#### Task to carry out
Extract the records in full, leaving every picture out.

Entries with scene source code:
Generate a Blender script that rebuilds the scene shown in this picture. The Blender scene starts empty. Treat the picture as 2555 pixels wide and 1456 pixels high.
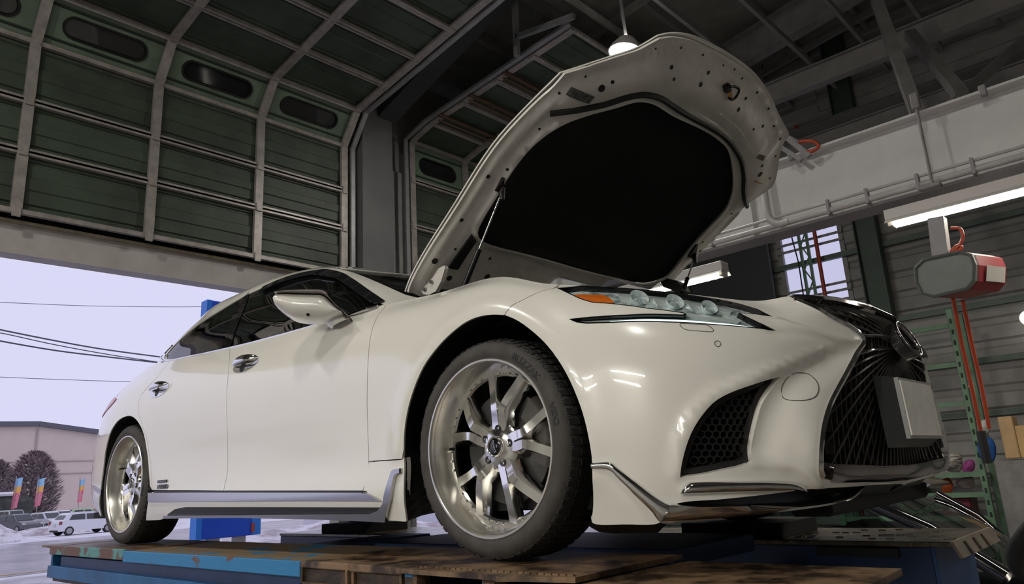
# Garage bay: white sedan with raised bonnet standing on a blue wheel lift, snow outside the roller door
import bpy, math, random
import numpy as np
from mathutils import Vector, Matrix
from mathutils.geometry import delaunay_2d_cdt
random.seed(7); RNG = np.random.default_rng(7)
SC = bpy.context.scene
COL = SC.collection
W, H, FL = 2555.0, 1456.0, 1819.18
# ---------------------------------------------------------------- camera
CAM = np.array([1.7145, -2.6211, 0.2497])
def cam_axes(yaw, pitch, roll):
    f = np.array([math.cos(yaw)*math.cos(pitch), math.sin(yaw)*math.cos(pitch), math.sin(pitch)])
    r = np.cross(f, [0, 0, 1.0]); r /= np.linalg.norm(r); u = np.cross(r, f)
    return r*math.cos(roll)+u*math.sin(roll), -r*math.sin(roll)+u*math.cos(roll), f
AR, AU, AF = cam_axes(math.radians(132.665), math.radians(14.385), math.radians(-3.300))
cd = bpy.data.cameras.new('camera'); cam = bpy.data.objects.new('camera', cd); COL.objects.link(cam)
cd.sensor_width = 36.0; cd.lens = FL/W*36.0; cd.clip_start = 0.05; cd.clip_end = 600
cam.matrix_world = Matrix(((AR[0], AU[0], -AF[0], CAM[0]), (AR[1], AU[1], -AF[1], CAM[1]),
                           (AR[2], AU[2], -AF[2], CAM[2]), (0, 0, 0, 1)))
SC.camera = cam
# ---------------------------------------------------------------- sky and exposure
wd = bpy.data.worlds.new('overcast_sky'); SC.world = wd; wd.use_nodes = True
bg = wd.node_tree.nodes['Background']
bg.inputs[0].default_value = (0.70, 0.70, 0.93, 1); bg.inputs[1].default_value = 1.0
vs = SC.view_settings
vs.view_transform = 'Standard'; vs.look = 'None'; vs.gamma = 1.0; vs.exposure = 0.0; vs.use_curve_mapping = False
# ---------------------------------------------------------------- measuring helpers
def ray(px):
    px = np.atleast_2d(np.asarray(px, float))
    d = AF + AR*((px[:, :1]-W/2)/FL) - AU*((px[:, 1:2]-H/2)/FL)
    return d/np.linalg.norm(d, axis=1)[:, None]
def project(P):
    d = np.atleast_2d(P)-CAM; z = d@AF
    return np.stack([W/2+FL*(d@AR)/z, H/2-FL*(d@AU)/z], 1)
def at(x, y, ax, val):                     # the point of a sight line on the plane ax = val
    d = ray([(x, y)])[0]; i = 'xyz'.index(ax)
    return CAM+d*((val-CAM[i])/d[i])
# ---------------------------------------------------------------- materials
MATS = {}
def mat(name, col, rough=0.5, metal=0.0, var=0.0, scale=6.0, bump=0.0, bscale=60.0, spec=0.5, coat=0.0, col2=None, stretch=(1, 1, 1), thr=(0.35, 0.65), rvar=0.0):
    if name in MATS: return MATS[name]
    m = bpy.data.materials.new(name); m.use_nodes = True; MATS[name] = m
    nt = m.node_tree; b = nt.nodes['Principled BSDF']
    b.inputs['Base Color'].default_value = (*col, 1); b.inputs['Roughness'].default_value = rough
    b.inputs['Metallic'].default_value = metal; b.inputs['Specular IOR Level'].default_value = spec
    b.inputs['Coat Weight'].default_value = coat; b.inputs['Coat Roughness'].default_value = 0.04
    tc = nt.nodes.new('ShaderNodeTexCoord'); mp = nt.nodes.new('ShaderNodeMapping')
    mp.inputs['Scale'].default_value = stretch
    nt.links.new(tc.outputs['Object'], mp.inputs[0])
    if var > 0 or col2 is not None:
        n = nt.nodes.new('ShaderNodeTexNoise'); n.inputs['Scale'].default_value = scale; n.inputs['Detail'].default_value = 6
        n.inputs['Roughness'].default_value = 0.62
        nt.links.new(mp.outputs[0], n.inputs['Vector'])
        r = nt.nodes.new('ShaderNodeValToRGB'); nt.links.new(n.outputs['Fac'], r.inputs[0])
        c2 = col2 if col2 is not None else tuple(c*(1-var) for c in col)
        c1 = col if col2 is not None else tuple(min(1, c*(1+var*0.6)) for c in col)
        r.color_ramp.elements[0].position = thr[0]; r.color_ramp.elements[0].color = (*c2, 1)
        r.color_ramp.elements[1].position = thr[1]; r.color_ramp.elements[1].color = (*c1, 1)
        nt.links.new(r.outputs[0], b.inputs['Base Color'])
        if rvar:
            mr = nt.nodes.new('ShaderNodeMapRange'); mr.inputs['To Min'].default_value = max(0.02, rough-rvar); mr.inputs['To Max'].default_value = min(1, rough+rvar)
            nt.links.new(n.outputs['Fac'], mr.inputs[0]); nt.links.new(mr.outputs[0], b.inputs['Roughness'])
    if bump > 0:
        n2 = nt.nodes.new('ShaderNodeTexNoise'); n2.inputs['Scale'].default_value = bscale; n2.inputs['Detail'].default_value = 4
        nt.links.new(mp.outputs[0], n2.inputs['Vector'])
        bp = nt.nodes.new('ShaderNodeBump'); bp.inputs['Strength'].default_value = bump; bp.inputs['Distance'].default_value = 0.01
        nt.links.new(n2.outputs['Fac'], bp.inputs['Height']); nt.links.new(bp.outputs[0], b.inputs['Normal'])
    return m
def emit(name, col, strength):
    if name in MATS: return MATS[name]
    m = bpy.data.materials.new(name); m.use_nodes = True; MATS[name] = m
    nt = m.node_tree; nt.nodes.remove(nt.nodes['Principled BSDF'])
    e = nt.nodes.new('ShaderNodeEmission'); e.inputs[0].default_value = (*col, 1); e.inputs[1].default_value = strength
    nt.links.new(e.outputs[0], nt.nodes['Material Output'].inputs[0]); return m
def glass(name, tint, rough=0.0, ior=1.5):
    if name in MATS: return MATS[name]
    m = bpy.data.materials.new(name); m.use_nodes = True; MATS[name] = m
    nt = m.node_tree; nt.nodes.remove(nt.nodes['Principled BSDF'])
    t = nt.nodes.new('ShaderNodeBsdfTransparent'); t.inputs[0].default_value = (*tint, 1)
    g = nt.nodes.new('ShaderNodeBsdfGlossy'); g.inputs['Roughness'].default_value = rough
    f = nt.nodes.new('ShaderNodeFresnel'); f.inputs['IOR'].default_value = ior
    ge = nt.nodes.new('ShaderNodeNewGeometry'); mi = nt.nodes.new('ShaderNodeMix'); mi.data_type = 'FLOAT'      # a thin sheet reflects alike from both sides
    mi.inputs[2].default_value = ior; mi.inputs[3].default_value = 1.0/ior
    nt.links.new(ge.outputs['Backfacing'], mi.inputs[0]); nt.links.new(mi.outputs[0], f.inputs['IOR'])
    mx = nt.nodes.new('ShaderNodeMixShader'); nt.links.new(f.outputs[0], mx.inputs[0])
    nt.links.new(t.outputs[0], mx.inputs[1]); nt.links.new(g.outputs[0], mx.inputs[2])
    nt.links.new(mx.outputs[0], nt.nodes['Material Output'].inputs[0]); return m
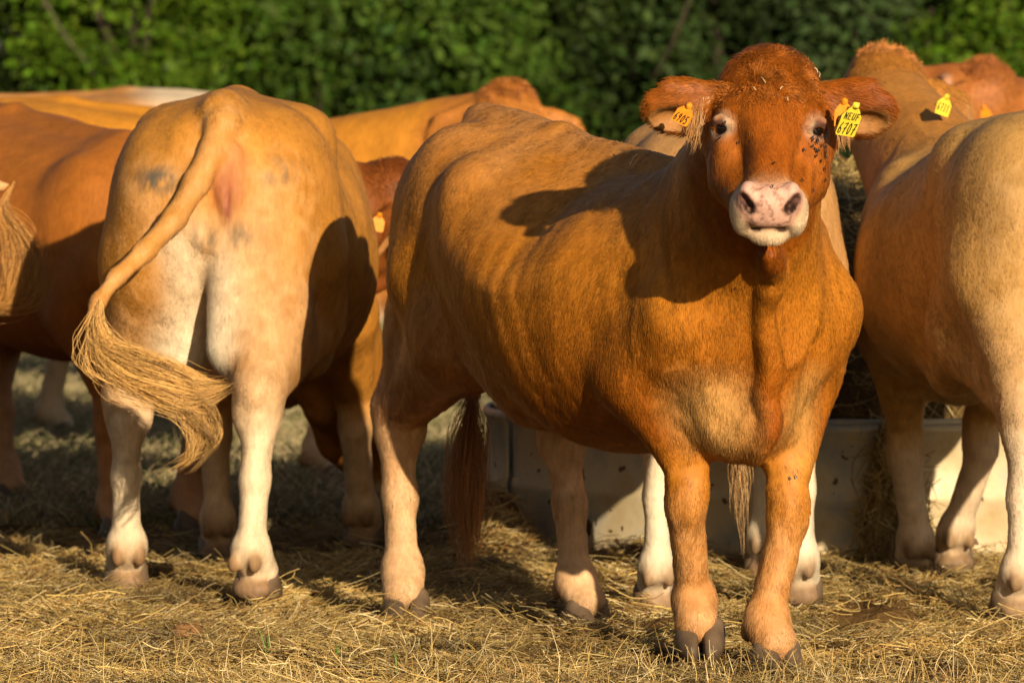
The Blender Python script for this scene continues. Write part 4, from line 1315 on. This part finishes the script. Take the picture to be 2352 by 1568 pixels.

#### The answer
Generate a Blender script that rebuilds the scene shown in this picture. The Blender scene starts empty. Treat the picture as 2555 pixels wide and 1456 pixels high.
# Garage bay: white sedan with raised bonnet standing on a blue wheel lift, snow outside the roller door
import bpy, math, random
import numpy as np
from mathutils import Vector, Matrix
from mathutils.geometry import delaunay_2d_cdt
random.seed(7); RNG = np.random.default_rng(7)
SC = bpy.context.scene
COL = SC.collection
W, H, FL = 2555.0, 1456.0, 1819.18
# ---------------------------------------------------------------- camera
CAM = np.array([1.7145, -2.6211, 0.2497])
def cam_axes(yaw, pitch, roll):
    f = np.array([math.cos(yaw)*math.cos(pitch), math.sin(yaw)*math.cos(pitch), math.sin(pitch)])
    r = np.cross(f, [0, 0, 1.0]); r /= np.linalg.norm(r); u = np.cross(r, f)
    return r*math.cos(roll)+u*math.sin(roll), -r*math.sin(roll)+u*math.cos(roll), f
AR, AU, AF = cam_axes(math.radians(132.665), math.radians(14.385), math.radians(-3.300))
cd = bpy.data.cameras.new('camera'); cam = bpy.data.objects.new('camera', cd); COL.objects.link(cam)
cd.sensor_width = 36.0; cd.lens = FL/W*36.0; cd.clip_start = 0.05; cd.clip_end = 600
cam.matrix_world = Matrix(((AR[0], AU[0], -AF[0], CAM[0]), (AR[1], AU[1], -AF[1], CAM[1]),
                           (AR[2], AU[2], -AF[2], CAM[2]), (0, 0, 0, 1)))
SC.camera = cam
# ---------------------------------------------------------------- sky and exposure
wd = bpy.data.worlds.new('overcast_sky'); SC.world = wd; wd.use_nodes = True
bg = wd.node_tree.nodes['Background']
bg.inputs[0].default_value = (0.70, 0.70, 0.93, 1); bg.inputs[1].default_value = 1.0
vs = SC.view_settings
vs.view_transform = 'Standard'; vs.look = 'None'; vs.gamma = 1.0; vs.exposure = 0.0; vs.use_curve_mapping = False
# ---------------------------------------------------------------- measuring helpers
def ray(px):
    px = np.atleast_2d(np.asarray(px, float))
    d = AF + AR*((px[:, :1]-W/2)/FL) - AU*((px[:, 1:2]-H/2)/FL)
    return d/np.linalg.norm(d, axis=1)[:, None]
def project(P):
    d = np.atleast_2d(P)-CAM; z = d@AF
    return np.stack([W/2+FL*(d@AR)/z, H/2-FL*(d@AU)/z], 1)
def at(x, y, ax, val):                     # the point of a sight line on the plane ax = val
    d = ray([(x, y)])[0]; i = 'xyz'.index(ax)
    return CAM+d*((val-CAM[i])/d[i])
# ---------------------------------------------------------------- materials
MATS = {}
def mat(name, col, rough=0.5, metal=0.0, var=0.0, scale=6.0, bump=0.0, bscale=60.0, spec=0.5, coat=0.0, col2=None, stretch=(1, 1, 1), thr=(0.35, 0.65), rvar=0.0):
    if name in MATS: return MATS[name]
    m = bpy.data.materials.new(name); m.use_nodes = True; MATS[name] = m
    nt = m.node_tree; b = nt.nodes['Principled BSDF']
    b.inputs['Base Color'].default_value = (*col, 1); b.inputs['Roughness'].default_value = rough
    b.inputs['Metallic'].default_value = metal; b.inputs['Specular IOR Level'].default_value = spec
    b.inputs['Coat Weight'].default_value = coat; b.inputs['Coat Roughness'].default_value = 0.04
    tc = nt.nodes.new('ShaderNodeTexCoord'); mp = nt.nodes.new('ShaderNodeMapping')
    mp.inputs['Scale'].default_value = stretch
    nt.links.new(tc.outputs['Object'], mp.inputs[0])
    if var > 0 or col2 is not None:
        n = nt.nodes.new('ShaderNodeTexNoise'); n.inputs['Scale'].default_value = scale; n.inputs['Detail'].default_value = 6
        n.inputs['Roughness'].default_value = 0.62
        nt.links.new(mp.outputs[0], n.inputs['Vector'])
        r = nt.nodes.new('ShaderNodeValToRGB'); nt.links.new(n.outputs['Fac'], r.inputs[0])
        c2 = col2 if col2 is not None else tuple(c*(1-var) for c in col)
        c1 = col if col2 is not None else tuple(min(1, c*(1+var*0.6)) for c in col)
        r.color_ramp.elements[0].position = thr[0]; r.color_ramp.elements[0].color = (*c2, 1)
        r.color_ramp.elements[1].position = thr[1]; r.color_ramp.elements[1].color = (*c1, 1)
        nt.links.new(r.outputs[0], b.inputs['Base Color'])
        if rvar:
            mr = nt.nodes.new('ShaderNodeMapRange'); mr.inputs['To Min'].default_value = max(0.02, rough-rvar); mr.inputs['To Max'].default_value = min(1, rough+rvar)
            nt.links.new(n.outputs['Fac'], mr.inputs[0]); nt.links.new(mr.outputs[0], b.inputs['Roughness'])
    if bump > 0:
        n2 = nt.nodes.new('ShaderNodeTexNoise'); n2.inputs['Scale'].default_value = bscale; n2.inputs['Detail'].default_value = 4
        nt.links.new(mp.outputs[0], n2.inputs['Vector'])
        bp = nt.nodes.new('ShaderNodeBump'); bp.inputs['Strength'].default_value = bump; bp.inputs['Distance'].default_value = 0.01
        nt.links.new(n2.outputs['Fac'], bp.inputs['Height']); nt.links.new(bp.outputs[0], b.inputs['Normal'])
    return m
def emit(name, col, strength):
    if name in MATS: return MATS[name]
    m = bpy.data.materials.new(name); m.use_nodes = True; MATS[name] = m
    nt = m.node_tree; nt.nodes.remove(nt.nodes['Principled BSDF'])
    e = nt.nodes.new('ShaderNodeEmission'); e.inputs[0].default_value = (*col, 1); e.inputs[1].default_value = strength
    nt.links.new(e.outputs[0], nt.nodes['Material Output'].inputs[0]); return m
def glass(name, tint, rough=0.0, ior=1.5):
    if name in MATS: return MATS[name]
    m = bpy.data.materials.new(name); m.use_nodes = True; MATS[name] = m
    nt = m.node_tree; nt.nodes.remove(nt.nodes['Principled BSDF'])
    t = nt.nodes.new('ShaderNodeBsdfTransparent'); t.inputs[0].default_value = (*tint, 1)
    g = nt.nodes.new('ShaderNodeBsdfGlossy'); g.inputs['Roughness'].default_value = rough
    f = nt.nodes.new('ShaderNodeFresnel'); f.inputs['IOR'].default_value = ior
    ge = nt.nodes.new('ShaderNodeNewGeometry'); mi = nt.nodes.new('ShaderNodeMix'); mi.data_type = 'FLOAT'      # a thin sheet reflects alike from both sides
    mi.inputs[2].default_value = ior; mi.inputs[3].default_value = 1.0/ior
    nt.links.new(ge.outputs['Backfacing'], mi.inputs[0]); nt.links.new(mi.outputs[0], f.inputs['IOR'])
    mx = nt.nodes.new('ShaderNodeMixShader'); nt.links.new(f.outputs[0], mx.inputs[0])
    nt.links.new(t.outputs[0], mx.inputs[1]); nt.links.new(g.outputs[0], mx.inputs[2])
    nt.links.new(mx.outputs[0], nt.nodes['Material Output'].inputs[0]); return m
The Blender Python script for this scene continues. Write part 4, from line 1315 on. This part finishes the script. Take the picture to be 2352 by 1568 pixels.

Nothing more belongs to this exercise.